1.34      Concerns about the limit were also raised by venues. The Australian Hotels Association stated that the proposed limit will affect food and beverage sales. It noted that the ABS confirmed that 70 per cent of hotel income is generated from food and beverage sales.[26] Clubs Australia also highlighted the weak evidence for this measure which will cause inconvenience for patrons and staff.[27]

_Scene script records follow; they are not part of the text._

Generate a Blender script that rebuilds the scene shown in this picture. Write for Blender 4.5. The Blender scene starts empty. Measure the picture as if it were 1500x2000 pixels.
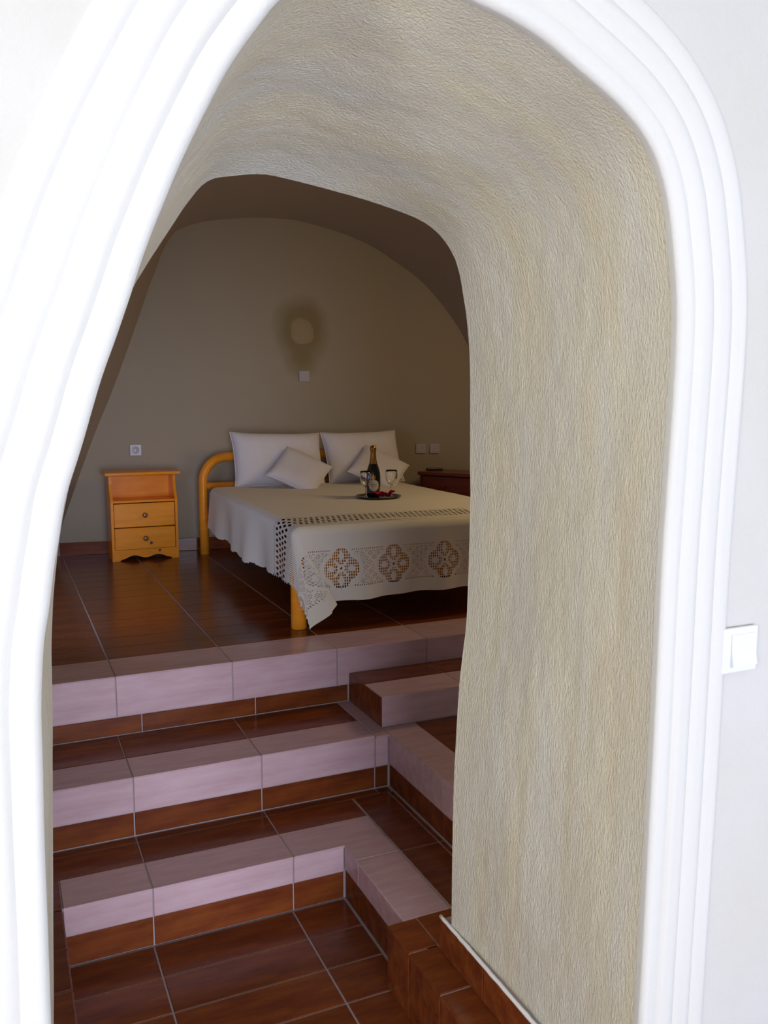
import bpy, bmesh, math, random
from mathutils import Vector, noise, Matrix
random.seed(7)
S = bpy.context.scene
COL = S.collection

# ------------------------------------------------------------------ camera
cd = bpy.data.cameras.new('camera'); cam = bpy.data.objects.new('camera', cd); COL.objects.link(cam)
cam.location = (0, 0, 1.1)
cam.rotation_euler = (math.radians(90 - 7.25), 0, math.radians(-24.2))
cd.sensor_fit = 'VERTICAL'; cd.sensor_height = 36.0; cd.lens = 36.0 * 1675 / 2000
cd.clip_start = 0.02
S.camera = cam

# ------------------------------------------------------------------ world, daylight, exposure
w = bpy.data.worlds.new('sky'); S.world = w; w.use_nodes = True
w.node_tree.nodes['Background'].inputs[0].default_value = (0.62, 0.78, 1.0, 1)
w.node_tree.nodes['Background'].inputs[1].default_value = 1.0
def area(name, loc, target, sx, sy, power, color):
    l = bpy.data.lights.new(name, 'AREA'); l.shape = 'RECTANGLE'; l.size = sx; l.size_y = sy
    l.energy = power; l.color = color
    o = bpy.data.objects.new(name, l); COL.objects.link(o); o.location = loc
    o.rotation_euler = (Vector(target) - Vector(loc)).to_track_quat('-Z', 'Y').to_euler()
    return o
area('daylight_through_entrance', (0.6, -9.0, 0.5), (0.6, 1.2, 0.4), 7.5, 4.2, 640, (0.77, 0.81, 1.0))
# added fill lamp at the viewer's left, brightens the right jamb
area('right_jamb_fill', (-1.98, -0.5, 1.35), (1.1, 1.5, 1.0), 1.2, 0.9, 50, (1.0, 0.94, 0.82))
# added warm fill lamp, floating high at the bedroom's right, out of view
area('bedroom_warm_fill', (3.5, 4.1, 2.05), (1.9, 4.9, 0.3), 0.8, 0.8, 17.0, (1.0, 0.74, 0.40))
# a low window in the bedroom's left-hand flank, also out of view, lets in cool sky light
area('bedroom_left_window', (-0.02, 4.3, 0.80), (1.3, 5.6, 0.45), 0.5, 0.7, 3.2, (0.50, 0.62, 1.0))
S.view_settings.view_transform = 'Standard'; S.view_settings.look = 'None'
S.view_settings.exposure = 0.75; S.view_settings.gamma = 1.0
S.view_settings.use_curve_mapping = False

# ------------------------------------------------------------------ materials
def mat(name, base, rough=0.5, metallic=0.0, var=0.0, bump=0.0, bscale=40.0, bstretch=(1, 1, 1), base2=None, nscale=6.0,
        nstretch=(1, 1, 1), coat=0.0, trans=0.0, alpha=1.0, spec=0.5, detail=6.0, ior=1.45, sheen=0.0, bdist=0.01):
    m = bpy.data.materials.new(name); m.use_nodes = True
    nt = m.node_tree; N = nt.nodes; L = nt.links; b = N['Principled BSDF']
    b.inputs['Base Color'].default_value = (*base, 1); b.inputs['Roughness'].default_value = rough
    b.inputs['Metallic'].default_value = metallic; b.inputs['Coat Weight'].default_value = coat
    b.inputs['Coat Roughness'].default_value = 0.08
    b.inputs['Transmission Weight'].default_value = trans; b.inputs['Specular IOR Level'].default_value = spec
    b.inputs['IOR'].default_value = ior; b.inputs['Sheen Weight'].default_value = sheen
    tc = N.new('ShaderNodeTexCoord')
    def mapped(scale):
        mp = N.new('ShaderNodeMapping'); mp.inputs['Scale'].default_value = scale
        L.new(tc.outputs['Object'], mp.inputs[0]); return mp
    out = None
    if base2 is not None:
        mp = mapped(nstretch); nz = N.new('ShaderNodeTexNoise'); nz.inputs['Scale'].default_value = nscale
        nz.inputs['Detail'].default_value = detail; nz.inputs['Roughness'].default_value = 0.6
        L.new(mp.outputs[0], nz.inputs['Vector'])
        cr = N.new('ShaderNodeValToRGB'); cr.color_ramp.elements[0].position = 0.35; cr.color_ramp.elements[1].position = 0.65
        cr.color_ramp.elements[0].color = (*base, 1); cr.color_ramp.elements[1].color = (*base2, 1)
        L.new(nz.outputs['Fac'], cr.inputs[0]); out = cr.outputs[0]
        L.new(out, b.inputs['Base Color'])
    if var:
        oi = N.new('ShaderNodeObjectInfo'); hs = N.new('ShaderNodeHueSaturation')
        mr = N.new('ShaderNodeMapRange'); mr.inputs['To Min'].default_value = 1 - var; mr.inputs['To Max'].default_value = 1 + var
        L.new(oi.outputs['Random'], mr.inputs[0]); L.new(mr.outputs[0], hs.inputs['Value'])
        if out: L.new(out, hs.inputs['Color'])
        else: hs.inputs['Color'].default_value = (*base, 1)
        L.new(hs.outputs[0], b.inputs['Base Color'])
    if bump:
        mp = mapped(bstretch); nz = N.new('ShaderNodeTexNoise'); nz.inputs['Scale'].default_value = bscale
        nz.inputs['Detail'].default_value = 5; nz.inputs['Roughness'].default_value = 0.65
        L.new(mp.outputs[0], nz.inputs['Vector'])
        bp = N.new('ShaderNodeBump'); bp.inputs['Strength'].default_value = bump; bp.inputs['Distance'].default_value = bdist
        L.new(nz.outputs['Fac'], bp.inputs['Height']); L.new(bp.outputs[0], b.inputs['Normal'])
    return m

M = {}
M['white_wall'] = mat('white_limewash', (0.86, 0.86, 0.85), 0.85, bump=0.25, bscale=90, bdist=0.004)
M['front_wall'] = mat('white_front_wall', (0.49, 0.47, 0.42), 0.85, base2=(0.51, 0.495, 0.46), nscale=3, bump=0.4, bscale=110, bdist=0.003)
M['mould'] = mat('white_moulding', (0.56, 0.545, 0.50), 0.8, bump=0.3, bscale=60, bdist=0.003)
M['plaster'] = mat('cream_rough_plaster', (0.82, 0.75, 0.555), 0.75, base2=(0.80, 0.77, 0.66), nscale=2.6, nstretch=(1, 3, 0.5),
                   detail=3, bump=0.75, bscale=140, bstretch=(1, 1.2, 0.45), bdist=0.012)
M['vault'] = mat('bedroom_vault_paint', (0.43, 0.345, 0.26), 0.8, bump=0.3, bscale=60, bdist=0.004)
M['tile'] = mat('brown_glazed_tile', (0.13, 0.028, 0.010), 0.20, base2=(0.24, 0.062, 0.014), nscale=5, nstretch=(0.8, 4, 4), var=0.14,
                detail=8, bump=0.12, bscale=18, bstretch=(1, 6, 6), bdist=0.002, spec=0.45)
M['light_tile'] = mat('beige_glazed_tile', (0.55, 0.355, 0.37), 0.26, base2=(0.63, 0.44, 0.47), nscale=7, nstretch=(0.6, 4, 4), var=0.06,
                      detail=8, bump=0.12, bscale=20, bstretch=(1, 5, 5), bdist=0.002, spec=0.45)
M['grout'] = mat('grey_pink_grout', (0.42, 0.35, 0.35), 0.85)
M['pine'] = mat('orange_lacquered_pine', (0.90, 0.30, 0.012), 0.28, base2=(0.95, 0.35, 0.035), nscale=4, nstretch=(2, 2, 9), detail=4, coat=0.05, spec=0.22)
M['pine_h'] = mat('orange_pine_grain_across', (0.90, 0.30, 0.012), 0.28, base2=(0.96, 0.36, 0.035), nscale=4, nstretch=(1.2, 6, 9), detail=4, coat=0.05, spec=0.22)
M['knot'] = mat('dark_pine_knot', (0.10, 0.03, 0.01), 0.3)
M['knob'] = mat('turned_wood_knob', (0.26, 0.09, 0.02), 0.25, coat=0.5)
M['redwood'] = mat('dark_red_stained_wood', (0.14, 0.018, 0.012), 0.28, base2=(0.18, 0.028, 0.018), nscale=4, nstretch=(1, 1, 8), coat=0.2)
M['cotton'] = mat('white_cotton', (0.80, 0.76, 0.78), 0.9, bump=0.3, bscale=14, bdist=0.01, sheen=0.2)
M['spread'] = mat('cream_crocheted_cotton', (0.80, 0.74, 0.62), 0.92, bump=0.5, bscale=160, bdist=0.002, sheen=0.1)
M['mattress'] = mat('rust_blanket', (0.20, 0.045, 0.03), 0.9)
M['plastic'] = mat('white_plastic', (0.62, 0.635, 0.66), 0.25)
M['socket'] = mat('old_white_plastic', (0.52, 0.48, 0.50), 0.25)
M['plastic_dark'] = mat('socket_slots', (0.05, 0.05, 0.05), 0.5)
M['black_plastic'] = mat('black_plastic', (0.012, 0.010, 0.012), 0.35)
M['bottle'] = mat('dark_green_bottle_glass', (0.006, 0.010, 0.012), 0.05, coat=1.0)
M['gold'] = mat('gold_foil', (0.34, 0.16, 0.035), 0.3, metallic=0.9, bump=0.4, bscale=120, bdist=0.003)
M['label'] = mat('cream_paper_label', (0.62, 0.56, 0.42), 0.5)
M['label_dark'] = mat('faded_label_print', (0.32, 0.27, 0.19), 0.5)
M['neck_label'] = mat('blue_black_neck_label', (0.012, 0.012, 0.03), 0.3)
M['glass'] = mat('clear_glass', (1, 1, 1), 0.01, trans=1.0, ior=1.45)
M['tray'] = mat('dark_silver_tray', (0.10, 0.09, 0.10), 0.22, metallic=0.9)
M['petal'] = mat('crimson_petal', (0.55, 0.006, 0.05), 0.6)

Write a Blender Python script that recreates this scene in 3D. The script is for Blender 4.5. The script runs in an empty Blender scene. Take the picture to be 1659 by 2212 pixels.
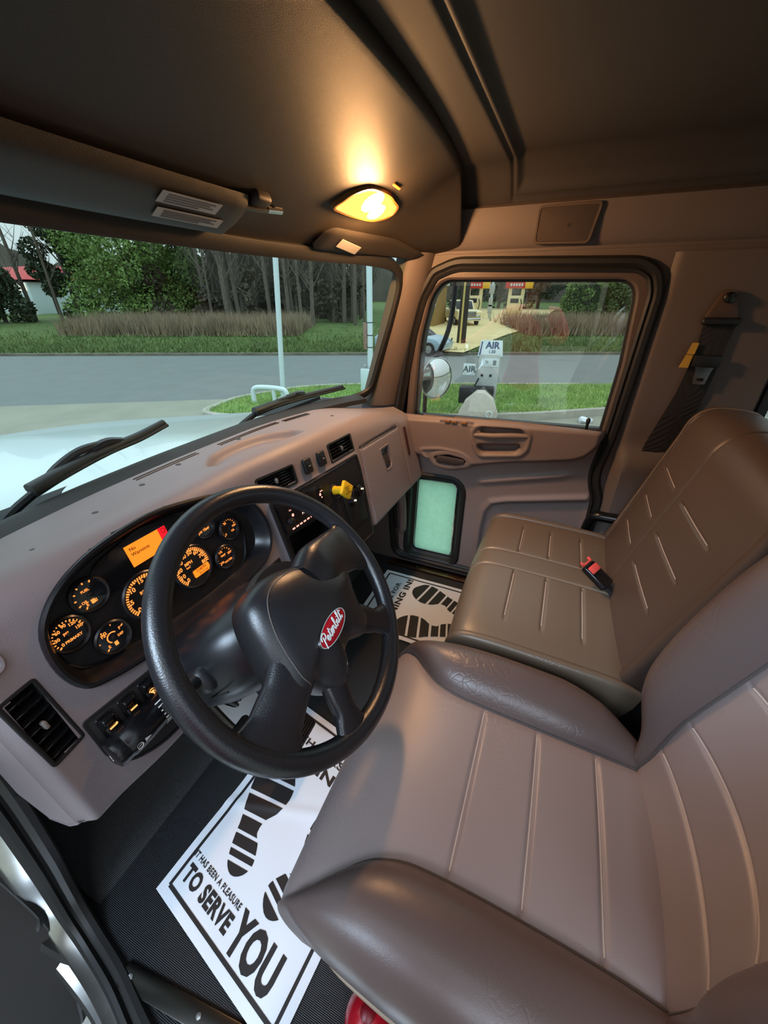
import bpy, bmesh, math, random
import numpy as np
from mathutils import Vector, Matrix

S = bpy.context.scene
COL = S.collection
rad = math.radians
PI = math.pi

# ------------------------------------------------------------------ camera
def make_camera():
    p, h = rad(29.28), rad(23.56)
    f = Vector((math.cos(p) * math.cos(h), math.cos(p) * math.sin(h), -math.sin(p)))
    r = Vector((math.sin(h), -math.cos(h), 0))
    u = r.cross(f)
    cd = bpy.data.cameras.new('camera')
    co = bpy.data.objects.new('camera', cd)
    COL.objects.link(co)
    m = Matrix((r, u, -f)).transposed().to_4x4()
    m.translation = Vector((-.80, 0, 1.2))
    co.matrix_world = m
    cd.sensor_fit = 'VERTICAL'
    cd.sensor_height = 24
    cd.lens = 831.0 / 2212 * 24
    cd.clip_start = .01
    cd.clip_end = 600
    S.camera = co
make_camera()

# ------------------------------------------------------------------ sky, exposure
S.view_settings.view_transform = 'Standard'
S.view_settings.look = 'None'
S.view_settings.gamma = 1
S.view_settings.exposure = 0.68
S.view_settings.use_curve_mapping = False
S.cycles.use_denoising = True
S.cycles.max_bounces = 10
S.cycles.transparent_max_bounces = 16
S.cycles.caustics_reflective = False
S.cycles.caustics_refractive = False
S.cycles.sample_clamp_indirect = 4

def lin(c):
    return tuple(((v / 255) / 12.92 if v / 255 <= .04045 else ((v / 255 + .055) / 1.055) ** 2.4) for v in c)

def make_world():
    w = bpy.data.worlds.new('dusk_sky')
    S.world = w
    w.use_nodes = True
    nt = w.node_tree
    nt.nodes.clear()
    out = nt.nodes.new('ShaderNodeOutputWorld')
    bg = nt.nodes.new('ShaderNodeBackground')
    tc = nt.nodes.new('ShaderNodeTexCoord')
    sx = nt.nodes.new('ShaderNodeSeparateXYZ')
    mr = nt.nodes.new('ShaderNodeMapRange')
    mr.inputs['From Min'].default_value = -.05
    mr.inputs['From Max'].default_value = 1.0
    cr = nt.nodes.new('ShaderNodeValToRGB')
    e = cr.color_ramp.elements
    e[0].color = (.40, .43, .44, 1)      # overcast: the zenith is about three times as bright as the horizon
    e[1].color = (1.04, 1.22, 1.40, 1)
    L = nt.links
    L.new(tc.outputs['Generated'], sx.inputs[0])
    L.new(sx.outputs['Z'], mr.inputs['Value'])
    L.new(mr.outputs[0], cr.inputs[0])
    L.new(cr.outputs[0], bg.inputs['Color'])
    bg.inputs['Strength'].default_value = 1.0
    L.new(bg.outputs[0], out.inputs[0])
make_world()

def area_light(name, loc, target, size, power, color):
    ld = bpy.data.lights.new(name, 'AREA')
    ld.shape = 'RECTANGLE'
    ld.size, ld.size_y = size
    ld.energy = power
    ld.color = color
    o = bpy.data.objects.new(name, ld)
    COL.objects.link(o)
    o.location = loc
    o.rotation_euler = (Vector(target) - Vector(loc)).to_track_quat('-Z', 'Y').to_euler()
    return o
# forecourt canopy lamps behind and above the photographer (driver side of the truck)
# lamp head on a forecourt pole behind the photographer
area_light('forecourt_lamp', (-3.6, .8, 3.2), (-.6, .35, .3), (2.2, 1.2), 175, (.62, .80, 1.0))
area_light('forecourt_lamp', (-3.8, -1.8, 3.4), (-.6, .0, .4), (2.2, 1.2), 50, (.80, .90, 1.0))

# ------------------------------------------------------------------ materials
def M(name, col, rough=.5, metal=0, bump=None, var=None, emit=None, spec=.5, coat=0, lines=None):
    """col in 0-255 sRGB; bump=(scale, strength); var=(scale, amount) grain in the colour; lines=(axis, freq, strength) fine ribs"""
    m = bpy.data.materials.new(name)
    m.use_nodes = True
    nt = m.node_tree
    b = nt.nodes['Principled BSDF']
    c = lin(col)
    b.inputs['Base Color'].default_value = (*c, 1)
    b.inputs['Roughness'].default_value = rough
    b.inputs['Metallic'].default_value = metal
    b.inputs['Specular IOR Level'].default_value = spec
    b.inputs['Coat Weight'].default_value = coat
    tc = nt.nodes.new('ShaderNodeTexCoord')
    if var:
        n = nt.nodes.new('ShaderNodeTexNoise')
        n.inputs['Scale'].default_value = var[0]
        n.inputs['Detail'].default_value = 5
        r = nt.nodes.new('ShaderNodeMapRange')
        r.inputs['From Min'].default_value = .25
        r.inputs['From Max'].default_value = .75
        r.inputs['To Min'].default_value = 1 - var[1]
        r.inputs['To Max'].default_value = 1 + var[1]
        mx = nt.nodes.new('ShaderNodeVectorMath')
        mx.operation = 'SCALE'
        mx.inputs[0].default_value = c
        nt.links.new(tc.outputs['Object'], n.inputs['Vector'])
        nt.links.new(n.outputs['Fac'], r.inputs['Value'])
        nt.links.new(r.outputs[0], mx.inputs['Scale'])
        nt.links.new(mx.outputs[0], b.inputs['Base Color'])
    if bump or lines:
        bp = nt.nodes.new('ShaderNodeBump')
        bp.inputs['Distance'].default_value = .002
        if lines:
            wv = nt.nodes.new('ShaderNodeTexWave')
            wv.bands_direction = lines[0]
            wv.inputs['Scale'].default_value = lines[1]
            nt.links.new(tc.outputs['Object'], wv.inputs['Vector'])
            nt.links.new(wv.outputs['Fac'], bp.inputs['Height'])
            bp.inputs['Strength'].default_value = lines[2]
        else:
            n2 = nt.nodes.new('ShaderNodeTexNoise')
            n2.inputs['Scale'].default_value = bump[0]
            n2.inputs['Detail'].default_value = 4
            nt.links.new(tc.outputs['Object'], n2.inputs['Vector'])
            nt.links.new(n2.outputs['Fac'], bp.inputs['Height'])
            bp.inputs['Strength'].default_value = bump[1]
        nt.links.new(bp.outputs[0], b.inputs['Normal'])
    if emit:
        b.inputs['Emission Color'].default_value = (*lin(emit[0]), 1)
        b.inputs['Emission Strength'].default_value = emit[1]
    return m

def leather(name, col, rough=.38, worn=None):
    """creased vinyl: voronoi cracks and fine grain; worn = lighter rubbed colour"""
    m = M(name, col, rough)
    nt = m.node_tree
    b = nt.nodes['Principled BSDF']
    tc = nt.nodes.new('ShaderNodeTexCoord')
    L = nt.links
    v = nt.nodes.new('ShaderNodeTexVoronoi')
    v.feature = 'DISTANCE_TO_EDGE'
    v.inputs['Scale'].default_value = 55
    nz = nt.nodes.new('ShaderNodeTexNoise')
    nz.inputs['Scale'].default_value = 6
    nz.inputs['Detail'].default_value = 6
    mixv = nt.nodes.new('ShaderNodeVectorMath')
    mixv.operation = 'MULTIPLY_ADD'
    mixv.inputs[1].default_value = (.12, .12, .12)
    L.new(tc.outputs['Object'], nz.inputs['Vector'])
    L.new(nz.outputs['Color'], mixv.inputs[0])
    L.new(tc.outputs['Object'], mixv.inputs[2])
    L.new(mixv.outputs[0], v.inputs['Vector'])
    r = nt.nodes.new('ShaderNodeMapRange')
    r.inputs['From Max'].default_value = .12
    L.new(v.outputs['Distance'], r.inputs['Value'])
    n2 = nt.nodes.new('ShaderNodeTexNoise')
    n2.inputs['Scale'].default_value = 900
    L.new(tc.outputs['Object'], n2.inputs['Vector'])
    patch = nt.nodes.new('ShaderNodeTexNoise')
    patch.inputs['Scale'].default_value = 5
    L.new(tc.outputs['Object'], patch.inputs['Vector'])
    pr = nt.nodes.new('ShaderNodeMapRange')
    pr.inputs['From Min'].default_value = .52
    pr.inputs['From Max'].default_value = .68
    pr.inputs['To Max'].default_value = .5
    L.new(patch.outputs['Fac'], pr.inputs['Value'])
    inv = nt.nodes.new('ShaderNodeMath')
    inv.operation = 'SUBTRACT'
    inv.inputs[0].default_value = 1
    L.new(r.outputs[0], inv.inputs[1])
    crk = nt.nodes.new('ShaderNodeMath')
    crk.operation = 'MULTIPLY'
    L.new(inv.outputs[0], crk.inputs[0])
    L.new(pr.outputs[0], crk.inputs[1])
    hs = nt.nodes.new('ShaderNodeMath')
    hs.operation = 'MULTIPLY_ADD'
    hs.inputs[1].default_value = .25
    L.new(n2.outputs['Fac'], hs.inputs[0])
    ng = nt.nodes.new('ShaderNodeMath')
    ng.operation = 'MULTIPLY'
    ng.inputs[1].default_value = -1
    L.new(crk.outputs[0], ng.inputs[0])
    L.new(ng.outputs[0], hs.inputs[2])
    bp = nt.nodes.new('ShaderNodeBump')
    bp.inputs['Distance'].default_value = .0015
    bp.inputs['Strength'].default_value = .5
    L.new(hs.outputs[0], bp.inputs['Height'])
    L.new(bp.outputs[0], b.inputs['Normal'])
    return m

def glass(name, tint, refl=1.0, dirt=None):
    m = bpy.data.materials.new(name)
    m.use_nodes = True
    nt = m.node_tree
    nt.nodes.clear()
    o = nt.nodes.new('ShaderNodeOutputMaterial')
    t = nt.nodes.new('ShaderNodeBsdfTransparent')
    t.inputs['Color'].default_value = (*tint, 1)
    g = nt.nodes.new('ShaderNodeBsdfGlossy')
    g.inputs['Roughness'].default_value = .0
    g.inputs['Color'].default_value = (1, 1, 1, 1)
    fr = nt.nodes.new('ShaderNodeLayerWeight')
    fr.inputs['Blend'].default_value = .5
    pw = nt.nodes.new('ShaderNodeMath')
    pw.operation = 'POWER'
    pw.inputs[1].default_value = 5
    sc = nt.nodes.new('ShaderNodeMath')
    sc.operation = 'MULTIPLY_ADD'
    sc.inputs[1].default_value = .92
    sc.inputs[2].default_value = .075
    nt.links.new(fr.outputs['Facing'], pw.inputs[0])
    nt.links.new(pw.outputs[0], sc.inputs[0])
    mu = nt.nodes.new('ShaderNodeMath')
    mu.operation = 'MULTIPLY'
    mu.inputs[1].default_value = refl
    mu.use_clamp = True
    mx = nt.nodes.new('ShaderNodeMixShader')
    L = nt.links
    L.new(sc.outputs[0], mu.inputs[0])
    L.new(mu.outputs[0], mx.inputs[0])
    L.new(t.outputs[0], mx.inputs[1])
    L.new(g.outputs[0], mx.inputs[2])
    last = mx
    if dirt:
        d = nt.nodes.new('ShaderNodeBsdfDiffuse')
        d.inputs['Color'].default_value = (*dirt[0], 1)
        tl = nt.nodes.new('ShaderNodeBsdfTranslucent')
        tl.inputs['Color'].default_value = (*dirt[0], 1)
        ad = nt.nodes.new('ShaderNodeMixShader')
        n = nt.nodes.new('ShaderNodeTexNoise')
        n.inputs['Scale'].default_value = dirt[2]
        n.inputs['Detail'].default_value = 8
        tc = nt.nodes.new('ShaderNodeTexCoord')
        r = nt.nodes.new('ShaderNodeMapRange')
        r.inputs['From Min'].default_value = .35
        r.inputs['From Max'].default_value = .7
        r.inputs['To Min'].default_value = dirt[1] * .6
        r.inputs['To Max'].default_value = dirt[1]
        L.new(tc.outputs['Object'], n.inputs['Vector'])
        L.new(n.outputs['Fac'], r.inputs['Value'])
        m2 = nt.nodes.new('ShaderNodeMixShader')
        L.new(d.outputs[0], ad.inputs[1])
        L.new(tl.outputs[0], ad.inputs[2])
        ad.inputs[0].default_value = .85
        L.new(r.outputs[0], m2.inputs[0])
        L.new(mx.outputs[0], m2.inputs[1])
        L.new(ad.outputs[0], m2.inputs[2])
        last = m2
    L.new(last.outputs[0], o.inputs[0])
    return m

def glow(name, col, strength):
    m = bpy.data.materials.new(name)
    m.use_nodes = True
    nt = m.node_tree
    nt.nodes.clear()
    o = nt.nodes.new('ShaderNodeOutputMaterial')
    e = nt.nodes.new('ShaderNodeEmission')
    e.inputs['Color'].default_value = (*lin(col), 1)
    e.inputs['Strength'].default_value = strength
    nt.links.new(e.outputs[0], o.inputs[0])
    return m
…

1.35      More targeted measures which would not affect other patrons were suggested to the committee. Clubs Australia pointed out that problem gamblers can already lower their daily withdrawal limits by contacting their bank or financial institution directly.[28] The Australian Hotels Association told the committee about self-exclusion ATMs which would also target problem gamblers without causing inconvenience to recreational and non-gamblers.[29]

Recommendation 5

1.36      Coalition committee members recommend that measures around ATM use targeted specifically to help problem gamblers, such as lowering their daily withdrawal limits and/or the use of self-exclusion ATMs, should be pursued in preference to causing inconvenience to all patrons. However, if implemented, the proposed daily limit should be increased to at least $400 to take account of the issues raised by industry.

Conclusion

1.37      Coalition committee members do not support this bill. It is unnecessary, heavy handed and overly prescriptive. It places impractical and impossible timelines on jurisdictions and industry to implement the best systems for voluntary pre-commitment and their valid concerns appear to have been ignored in the rush to push through this legislation.

1.38      The delay with the introduction of this legislation has not been taken into account for manufacturers, venues or for implementation of the $250 ATM daily withdrawal limits. Although the industry can prepare for various scenarios and the committee heard it has been doing its best, the significant movements in gambling policy over the past two years has meant that industry could not start significant preparations with any degree of certainty. There were and are no guarantees that what was proposed in the draft legislation and what is proposed in these bills will become law until the bills pass both houses of parliament. At the very least the timeframes should take account of the 10 month delay since the draft legislation was released in February 2012.

1.39      Given the numerous issues raised in submissions it is clear that consultation has been inadequate and that further work with jurisdictions and industry is required in order to develop the best voluntary pre-commitment system that targets and assists problem gamblers which is achieved in a realistic timeframe that takes account of the technical, implementation and cost issues raised by industry.

Recommendation 6

1.40      Coalition committee members recommend that the bills not be passed in their current form.